If you ran a small video-game start-up, what would be your strategy for competing with
EA and Activision Blizzard?

If I were at the helm of nascent video game manufacturer, I would begin by


performing extensive marketing research. By creating a perceptual map, I could paint
a vivid picture of the industry landscape, developing a better understanding of
existing competitors’ positions in the marketplace. Discovering that Activision
Blizzard (ATVI) and EA collectively retain 100% of the “Total Console” market
share, I would then seek to create a niche market, by creating a small set of unique
games that appeal to a specific demographic (“CSI Market,” 2014). Overall, my firm
would follow the analyzer strategy, pursuing “tight accounting and financial
controls as well as high flexibility, efficient production as well as customized
products, and creativity along with low costs” (Griffin, 2013, p. 8-4b, para. 3). Using
this balanced approach, I might have a chance as a new market entry, up against the
towering giants who currently own the industry.

If you're a video-game player, what aspects of Activision's strategy have led to your
playing more (or fewer) of its games? If you're not a video-game player, what aspects of
Activision Blizzard's strategy might induce you to try a few of its games?

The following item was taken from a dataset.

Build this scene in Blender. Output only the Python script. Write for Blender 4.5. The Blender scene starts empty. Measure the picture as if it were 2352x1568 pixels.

Although I no longer have the time for video games, I do have a profound respect for
ATVI’s strategy, and its leader, CEO Robert Kotick. By fundamentally differentiating
his organization from its main competitor, in areas of business-to-business
partnership, strategic market segmentation, and gamer culture, Kotick succeeding in
making Activision Blizzard the most profitable game developer on the planet. Though
I may never have a chance to play any of his games, I will certainly modify some of
my own approaches to business, based on Kotick’s example.
References 

      "CSI Market." (2014). Retrieved from http://csimarket.com/stocks/competitionSEG2.php?


code=ATVI

      Griffin, R.W. (2013). Management (11th ed.). : Cengage Learning.